No. 18-0339/AF. U.S. v. Scott A. Meakin. CCA 38968. On consideration of the petition for grant of review of the decision of the United States Air Force Court of Criminal Appeals, it is ordered that said petition is hereby granted on the following issue:

WHETHER APPELLANT’S CONVICTION FOR ENGAGING IN ANONYMOUS, PRIVATE, AND CONSENSUAL COMMUNICATIONS WITH AN UNKNOWN PARTNER(S) IN THE PRIVACY OF HIS HOME WAS LEGALLY SUFFICIENT.

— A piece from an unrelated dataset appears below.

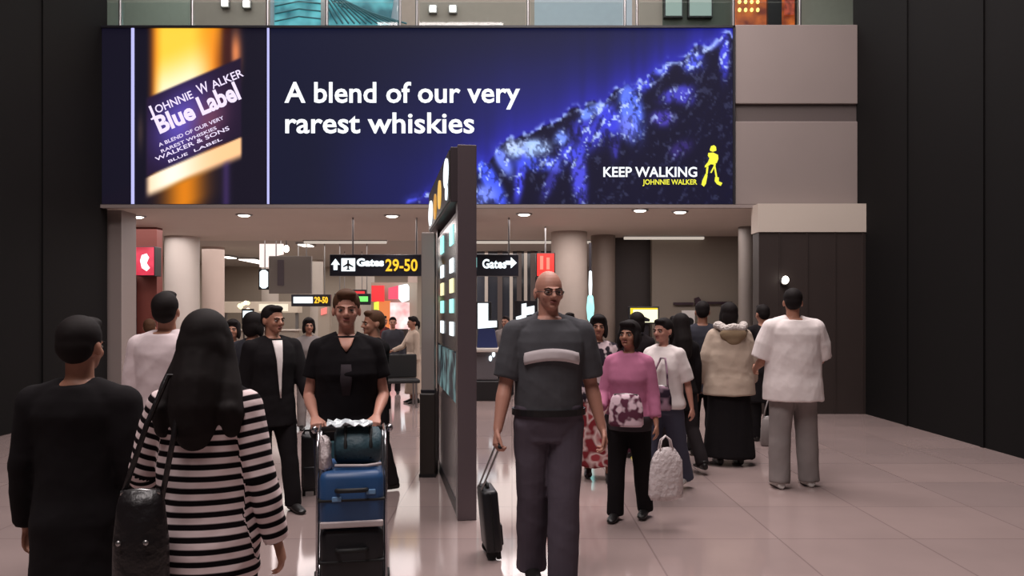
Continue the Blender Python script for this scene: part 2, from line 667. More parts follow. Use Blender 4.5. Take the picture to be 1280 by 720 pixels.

Briefs will be filed under Rule 25.

The AFCCA’s opinion is available here and explains that the appellant – a Lieutenant Colonel – was convicted contrary to his pleas of not guilty of numerous specifications of conduct unbecoming an officer and a gentleman for engaging in indecent online conversations. “The content of the conversations involved extremely graphic descriptions of sexual abuse and degradation of children.” Slip op. at 2. The appellant separately pleaded guilty in federal district court to wrongfully accessing child pornography.

The CCA concluded:

Here, Appellant chose to express his obscene “fantasies” via the medium of online chats and emails, and analogizes that activity to private conversations within his home which he asserts is protected free speech. Under Moore, such speech is not afforded constitutional protection.

The tension between Moore and Hartwig relied upon by Appellant has no bearing on the issue before us. Here, the court must determine whether Appellant’s online chats and emails were sufficient to constitute conduct unbecoming an officer. The content of Appellant’s online discussions were clearly indecent. The charged conduct need not actually damage the reputation of the military, instead it only has to have a tendency to do so. Although Appellant’s identity as a military member was revealed in the course of the criminal investigation, he did not have to outwardly identify himself as a member of the military for his actions to constitute conduct unbecoming an officer. Appellant’s conduct was disgraceful to himself and the reputation of the military.

Slip op. at 7 (internal citations omitted).